Irene Frias no Restaurante Casa D'Irene
Regressei a Castelo Rodrigo para mais um lançamento de um livro do meu amigo Álvaro de Carvalho, intitulado «Às oito menos um quarto». Nele relata as memórias da sua aldeia de Mata de Lobos centradas no Largo da Igreja de onde partia, a essa hora, a camioneta que transportava os seus habitantes para a Guarda e daí para o resto do mundo.
Saída do passado, a camioneta da carreira regressou impecável ao Largo para gáudio das centenas de seus amigos que ali se deslocaram, na grande maioria vindos de Lisboa,
Na Casa da Cisterna, onde fiquei, aconselharam-me o almoço no restaurante «Casa d’Irene», que fica em em Malpartida, uma aldeia entre Almeida e Castelo Rodrigo.
Não costumo falar em restaurantes mas achei que este merecia. Tal como acontece com a pessoa responsável pelo mesmo, uma mulher dinâmica e honesta. Chama-se Irene Frias e tem 62 anos. Também ela um dia partiu numa outra camioneta para a França onde ficou por dez anos. Regressada na década de 1980 decidiu abrir uma pequena mercearia no Largo do Almo e mais tarde, um restaurante anexo. Cozinha por intuição recordando pratos antigos da sua região. Extremamente organizada, tem duas ajudantes que trabalham na cozinha e servem à mesa, com modos informais e agradáveis.
Irene Frias não aderiu às novas modas culinárias. O que ali se come é a verdadeira comida portuguesa, sem invenções, mas feita a preceito.

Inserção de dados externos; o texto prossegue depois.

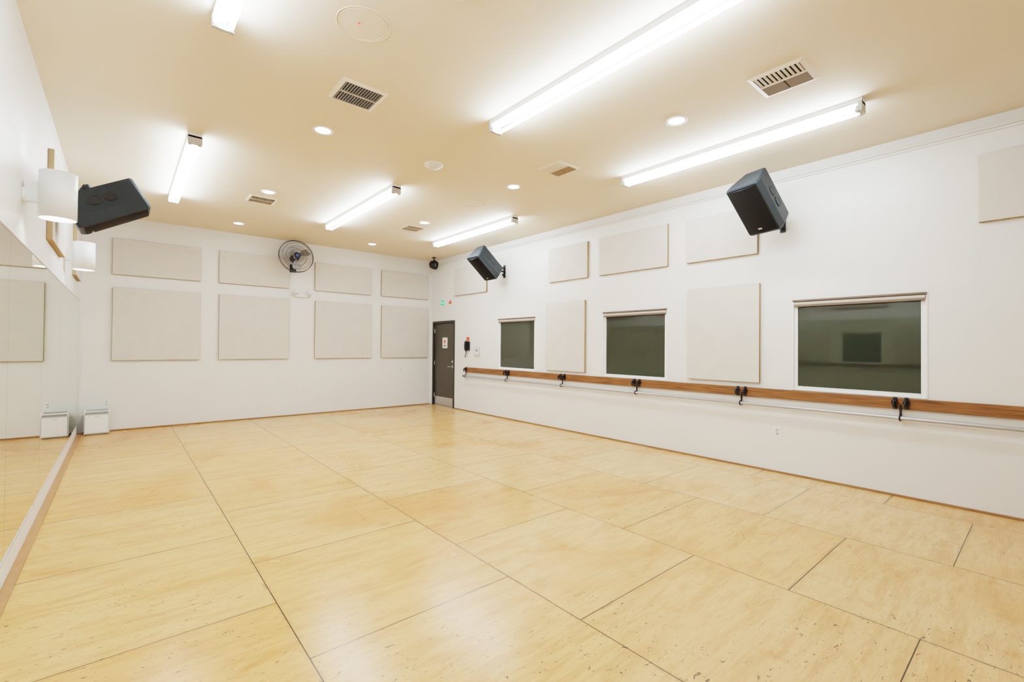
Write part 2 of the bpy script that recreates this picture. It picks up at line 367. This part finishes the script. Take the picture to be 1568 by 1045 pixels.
# ------------------------------------------------------------------ speakers
def speaker(c,a,tilt,plate):
    a=math.radians(a); t=math.radians(tilt)
    f=Vector((math.cos(a),math.sin(a),0)); z=Vector((0,0,1))
    Y=f*math.cos(t)-z*math.sin(t); Z=f*math.sin(t)+z*math.cos(t); X=Y.cross(Z)
    M=Matrix(((X.x,Y.x,Z.x,c[0]),(X.y,Y.y,Z.y,c[1]),(X.z,Y.z,Z.z,c[2]),(0,0,0,1)))
    b=B(); b.M=M
    poly=[(-.185,.165),(.185,.165),(.185,.06),(.12,-.17),(-.12,-.17),(-.185,.06)]
    b.prism(poly,-.29,.29,M_spk)
    sc=[(x*.93,y*.93) for x,y in poly]
    b.prism(poly,.29,.312,M_spk,.93)
    b.prism([(x*.93,y*.93) for x,y in poly],-.312,-.29,M_spk,1/.93)
    n=9; vs=[]
    for k in range(n):
        u=-1+2*k/(n-1); xx=u*.168; yy=.166+.03*(1-u*u)
        vs+= [(xx,yy,-.275),(xx,yy,.275)]
    b.add(vs,[(2*k,2*k+2,2*k+3,2*k+1) for k in range(n-1)],M_grille,True)
    b.add([(-.168,.166,z) for z in (-.275,.275)]+[(.168,.166,z) for z in (-.275,.275)]+[(0,.196,z) for z in (-.275,.275)],[(0,4,2),(1,3,5)],M_grille)
    b.box((-.022,.194,-.235),(.022,.199,-.215),M_silver)
    for sx in (-1,1):
        nrm=Vector((.23*sx,-.065,0)).normalized(); mid=Vector((sx*.155,-.045,0))
        for zc in (-.07,.07):
            p=mid+Vector((0,0,zc))
            tdir=Vector((-nrm.y,nrm.x,0))
            pts=[p+tdir*.045*math.cos(q)+Vector((0,0,.058*math.sin(q)))+nrm*.003 for q in [2*math.pi*k/20 for k in range(20)]]
            b.tube(pts,.004,M_black,6,True)
            b.add([v+nrm*.001 for v in pts],[tuple(range(20))],M_black)
    b.cyl((0,-.16,-.05),(0,-.23,-.05),.03,M_black)
    hinge=M@Vector((0,-.23,-.05))
    b.M=Matrix.Identity(4)
    P=Vector(plate); sgn=1 if P.x<2 else -1
    b.box((P.x,P.y-.03,P.z-.13),(P.x+sgn*.012,P.y+.03,P.z+.13),M_black)
    b.tube([P+Vector((sgn*.012,0,0)),P+Vector((sgn*.09,0,.0)),hinge],.019,M_black,10)
    b.box((P.x+sgn*.012,P.y-.022,P.z-.09),(P.x+sgn*.05,P.y+.022,P.z-.05),M_black)
    b.box((P.x+sgn*.012,P.y-.022,P.z+.05),(P.x+sgn*.05,P.y+.022,P.z+.09),M_black)
    b.obj('loudspeaker',.012)
speaker((-.135,6.2,2.87),0,60,(XL+.046,6.25,2.84))
speaker((5.50,7.29,3.13),180,50,(XR-.001,7.30,3.02))
speaker((5.45,2.12,3.13),165,42,(XR-.001,2.07,3.0))

# ------------------------------------------------------------------ wall fan
def fan():
    b=B()
    c=Vector((2.66,9.87,3.26)); tl=math.radians(8)
    b.M=Matrix.Translation(c)@Matrix.Rotation(-tl,4,'X')
    R=.325
    def yy(r,s): return s*(.075-.055*(r/R)**3)
    for s in (-1,1):
        for k in range(44):
            t=2*math.pi*k/44; pts=[]
            for r in (.06,.14,.22,.29,R): pts.append((r*math.cos(t),yy(r,s),r*math.sin(t)))
            b.tube(pts,.0022,M_wire,4)
        for r in ((.06,.13,.20,.27,R) if s<0 else (.06,.2,R)):
            b.tube([(r*math.cos(t),yy(r,s),r*math.sin(t)) for t in [2*math.pi*k/40 for k in range(40)]],.003 if r<R else .006,M_wire,6,True)
    b.lathe([(.0001,-.085),(.05,-.085),(.062,-.07)],M_black,24,(0,0,0),'y'); b.lathe([(.0001,-.088),(.03,-.087)],M_blue,20,(0,0,0),'y')
    b.cyl((0,-.06,0),(0,.05,0),.05,M_grey,20)
    b.cyl((0,.06,0),(0,.21,0),.075,M_black,24)
    for k in range(3):
        t0=2*math.pi*k/3+.5; vs=[]; n=7
        for j in range(n):
            q=j/(n-1); r=.045+.235*q; w=.10+.42*math.sin(math.pi*(.15+.7*q))
            for sg in (-1,1): 
                a=t0+sg*w*.8; vs.append((r*math.cos(a),.025*sg,r*math.sin(a)))
        b.add(vs,[(2*j,2*j+1,2*j+3,2*j+2) for j in range(n-1)],M_blade,True)
    b.M=Matrix.Identity(4)
    b.tube([(2.68,10.05,3.26),(2.68,10.10,3.18),(2.68,10.13,3.08),(2.68,YB-.02,3.06)],.02,M_black,10)
    b.box((2.63,YB-.025,2.98),(2.75,YB-.001,3.14),M_black)
    b.box((2.70,9.93,3.02),(2.76,10.0,3.12),M_lgrey)
    b.obj('wall_fan')
fan()

b=B(); c=Vector((5.74,9.70,3.44))
b.M=Matrix.Translation(c)@Matrix.Rotation(math.radians(38),4,'Z')@Matrix.Rotation(math.radians(15),4,'X')
b.lathe([(.0001,-.02),(.06,-.03),(.082,-.06),(.098,-.075),(.104,-.06),(.104,.02),(.085,.08),(.04,.11),(.0001,.115)],M_black,28,(0,0,0),'y')
b.lathe([(.0001,-.045),(.05,-.04)],M_grey,24,(0,0,0),'y')
b.tube([(.112*math.cos(t),0,.112*math.sin(t)) for t in [math.pi*k/16 for k in range(17)]],.008,M_black,6)
b.M=Matrix.Identity(4)
b.cyl((c.x,c.y,c.z+.11),(c.x,c.y,H-.01),.012,M_black,10); b.cyl((c.x,c.y,H-.015),(c.x,c.y,H),.05,M_black,20)
b.obj('stage_spotlight')

b=B(); b.box((2.74,YB-.05,2.475),(3.00,YB-.001,2.555),M_white)
for x in (2.735,3.005):
    b.cyl((x,YB-.06,2.565),(x,YB-.12,2.55),.045,M_white,20,.05); b.cyl((x,YB-.12,2.55),(x,YB-.122,2.55),.04,M_lgrey,20); b.cyl((x,YB-.04,2.53),(x,YB-.06,2.565),.015,M_white,10)
b.obj('emergency_light',.006)

for y in (4.6,7.58,1.6):
    b=B(); x=-.36; z0,z1=2.36,2.69; r=.102
    b.lathe([(r-.004,z0),(r,z0),(r,z1),(r-.004,z1),(r-.004,z0)],M_sconce,40,(x,y,0))
    b.cyl((XL+.001,y,2.50),(XL+.02,y,2.50),.055,M_white,24)
    b.box((XL+.015,y-.03,2.46),(x-r+.006,y+.03,2.60),M_white)
    b.cyl((x-r+.004,y,2.54),(x,y,2.54),.012,M_white,10)
    b.cyl((x,y,2.50),(x,y,2.57),.025,M_white,14)
    b.lathe([(.0001,2.42),(.022,2.43),(.03,2.46),(.025,2.50)],M_bulb,8,(x,y,0))
    b.lathe([(.025,2.57),(.03,2.60),(.022,2.63),(.0001,2.64)],M_bulb,8,(x,y,0))
    b.obj('wall_sconce')

# ------------------------------------------------------------------ air purifier
b=B(); x0,x1,y0,y1,z1=-.44,-.13,9.93,10.15,.385
b.box((x0,y0,.02),(x1,y1,z1),M_white)
b.box((x0+.02,y0+.02,0),(x1-.02,y1-.02,.03),M_grey)
b.box((x0+.012,y0-.010,.035),(x1-.012,y0,.32),M_vinyl)
for k in range(9): b.box((x0+.02,y0+.025+k*.02,z1-.001),(x1-.02,y0+.034+k*.02,z1+.003),M_grey)
b.box((x0+.015,y0-.004,.335),(x1-.015,y0+.001,.367),M_grey)
for zz in (.033,.32): b.box((x0+.008,y0-.006,zz),(x1-.008,y0-.001,zz+.006),M_grey)
for xx in (x0+.006,x1-.012): b.box((xx,y0-.006,.033),(xx+.006,y0-.001,.326),M_grey)
b.box(((x0+x1)/2-.03,y0-.012,.285),((x0+x1)/2+.03,y0-.009,.296),M_lgrey)
b.obj('air_purifier',.004)

# ------------------------------------------------------------------ wall devices
def outlet_r(y,z,name='wall_outlet'):
    b=B(); b.box((XR-.006,y-.036,z-.058),(XR-.0005,y+.036,z+.058),M_vinyl)
    for dz in (-.022,.022):
        b.box((XR-.009,y-.017,z+dz-.015),(XR-.005,y+.017,z+dz+.015),M_lgrey)
        for dy in (-.006,.006): b.box((XR-.0095,y+dy-.0012,z+dz-.005),(XR-.0088,y+dy+.0012,z+dz+.006),M_black)
    b.obj(name,.002)
outlet_r(2.13,.485); outlet_r(8.93,.46)
b=B(); b.box((-.215,YB-.006,.42),(-.145,YB-.0005,.535),M_vinyl)
for dz in (-.022,.022): b.box((-.197,YB-.009,.478+dz-.015),(-.163,YB-.005,.478+dz+.015),M_lgrey)
b.obj('wall_outlet',.002)
b=B(); b.cyl((5.15,YB-.0005,.90),(5.15,YB-.012,.90),.02,M_lgrey,16); b.cyl((5.15,YB-.012,.90),(5.15,YB-.02,.90),.008,M_silver,12); b.obj('wall_hook')
b=B(); b.box((XR-.03,9.55,2.46),(XR-.001,9.76,2.60),M_vinyl); b.box((XR-.033,9.565,2.475),(XR-.029,9.745,2.585),M_green)
for k in range(4): b.box((XR-.036,9.585+k*.04,2.50),(XR-.0325,9.605+k*.04,2.56),M_paper)
b.obj('exit_sign',.003)
b=B(); b.box((XR-.035,9.30,2.49),(XR-.001,9.36,2.57),M_red); b.box((XR-.05,9.31,2.535),(XR-.034,9.35,2.56),M_paper); b.obj('fire_alarm_strobe',.004)
b=B(); y=8.56; b.box((XR-.05,y-.05,1.38),(XR-.001,y+.05,1.58),M_black)
b.tube([(XR-.055,y+.02,1.37),(XR-.085,y+.02,1.40),(XR-.09,y+.02,1.48),(XR-.085,y+.02,1.56),(XR-.055,y+.02,1.59)],.022,M_black,10)
b.box((XR-.045,y-.02,1.60),(XR-.001,y+.03,1.68),M_red)
pts=[(XR-.06,y+.02,1.37)]
for k in range(30): pts.append((XR-.05+.010*math.cos(k*1.3),y+.02+.05*math.sin(math.pi*k/30)+.01*math.sin(k*1.3),1.37-.14*math.sin(math.pi*k/30)))
b.tube(pts,.005,M_black,6); b.obj('wall_telephone',.006)
b=B(); b.box((XR-.022,8.13,1.25),(XR-.001,8.33,1.45),M_lgrey); b.box((XR-.026,8.155,1.30),(XR-.02,8.30,1.43),M_white); b.box((XR-.028,8.18,1.36),(XR-.025,8.26,1.41),M_grey); b.obj('wall_control_panel',.004)

# ------------------------------------------------------------------ world + camera
w=bpy.data.worlds.new('world'); scene.world=w; w.use_nodes=True
w.node_tree.nodes['Background'].inputs[0].default_value=(.8,.85,.9,1); w.node_tree.nodes['Background'].inputs[1].default_value=.3
yaw,pitch,roll=.7049,.0114,.0089
F=Vector((math.sin(yaw)*math.cos(pitch),math.cos(yaw)*math.cos(pitch),math.sin(pitch)))
R=Vector((math.cos(yaw),-math.sin(yaw),0)); U=R.cross(F)
R2=R*math.cos(roll)+U*math.sin(roll); U2=-R*math.sin(roll)+U*math.cos(roll)
cd=bpy.data.cameras.new('camera'); cd.sensor_width=36; cd.lens=16.13; cd.clip_start=.02
cam=bpy.data.objects.new('camera',cd); bpy.context.collection.objects.link(cam)
cam.matrix_world=Matrix(((R2.x,U2.x,-F.x,0),(R2.y,U2.y,-F.y,0),(R2.z,U2.z,-F.z,1.4829),(0,0,0,1)))
scene.camera=cam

A ementa é variável e no dia em que lá comemos escolhemos um caldo verde e favas guisadas com entrecosto, servido como entrada, em prato mais pequeno.
Seguiu-se uma travessa (já tinha saudades das travessas) com carnes mistas assadas acompanhadas por batatas à pobre ou, em alternativa, batata palha. Claro que só comi as «batatas à pobre», uma das especialidades da região. Segundo nos contou Irene, a sua mãe e as gentes da região faziam-nas quando as batatas começavam a escassear e apareciam os nabos.
Fritam-se alhos numa gordura (toucinho ou unto) e junta-se a rama do nabo cozido e as batas cozidas esmagadas com um garfo.
Uma delícia que eu já tinha experimentado num almoço que comi há uns anos em Meda e que foi uma das melhores experiências gastronómicas da minha vida. Ainda na véspera tinha recordado essa refeição e foi um prazer reencontrar esta receita de batatas, simples, mas extremamente agradável.
Tinham-me avisado para deixar espaço para as sobremesas, que nesta altura da refeição já se tornam supérfluas. Mesmo assim não resisti. Para escolha existiam as receitas tradicionais de leite-creme, arroz doce, pudim de ovos, farófias, e requeijão com doce de abóbora.
Rendida com a qualidade dos produtos e o sabor das confecções fui à cozinha falar com a responsável por aquele almoço tão agradável.
Deparei-me com uma mulher inteligente e simples, com uma sensibilidade que explica o seu sucesso. Sem qualquer aprendizagem no campo da culinária, contrapõe-se a esta corrente de abundância de “chefes” que agora nos rodeiam. Foram as suas características naturais que a guiaram neste caminho de autenticidade e a levaram a preservar as nossas receitas e a proporcionar-nos momentos de prazer. E só posso agradecer-lhe este regresso aos sabores antigos.
7 comentários:
Gostei dessa receita das batatas à pobre. Devem ficar bem também com azeite, não?
T,
Sim. Hoje são feitas com azeite, mas a receita mais antiga era com toucinho. O que acontece é que nós comemos as batatas a acompanhar com carne e antigamente este era um prato único.
Calculo que com toucinho ou banha devessem ficar mais saborosas:)
É tão grande o bom gosto que denotas como a boa escrita que debitas.
Um beijo de 'parabem'.
Salvador
(este sistema de filtragem para 'segurança' é óptimo - as palavras de código são ilegíveis e impede que use o meu nome de registo, demonstrando que não sou um boneco animado - parabem, não sei de quem!)
Nossa.. Em primeiro lugar parabéns pelo texto. Em segundo lugar essa receita feita com toucinho deve ficar algo bom demais rs rs Imagina, se com azeite já ta de comer tudo.
Nilson,
Obrigado pelo seu comentário.
Quanto às batatas vale a pena experimentar.